Much like her explanatory TikToks, each section aims to highlight the “human” side of an issue—a welcome departure from mid-2000s economics texts like Steven D. Levitt and Stephen J. Dubner’s Freakonomics: A Rogue Economist Explores the Hidden Side of Everything (2005), which, due to their focus on empirical data and quantification, frequently overlook more humanistic explanatory models.
Yet even Scanlon peppers her explanations with an astonishing number of statistics and charts. The prose is breezy (“This is how we feel. This is vibes”), and her cheerful, bright voice brims with exclamation points (“There were so many things going on!”), creating a reading experience that is more late-night Twitter thread than Econ 101 homework.
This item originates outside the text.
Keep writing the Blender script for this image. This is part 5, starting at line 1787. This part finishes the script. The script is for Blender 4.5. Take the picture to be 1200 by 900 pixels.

This approach breaks down the coldness and abstraction of economic analysis, an effect enhanced by Scanlon’s numerous references to mass media and literature. She quotes authors such as James Baldwin, Mary Gaitskill, and Toni Morrison, though citing Morrison’s musings on fascism seems rather strained in a section discussing the benefits of recessions. These gestures at humanizing her analysis are welcome, but they sometimes come at the cost of logical clarity. To bring a bit of levity to tough topics, Scanlon includes her own hand-drawn comics, which sometimes serve as unwieldy metaphorical illustration. One depicts how the Federal Reserve navigates markets via a sketch of a mountain, with rent and supply chain recovery shown as “disinflationary storm clouds,” and the labor market as a mountain goat (“something that the Fed needs to work with but is sort of in the way”), while falling snow is the stock and bond markets that could “lead to an avalanche and bury us all.”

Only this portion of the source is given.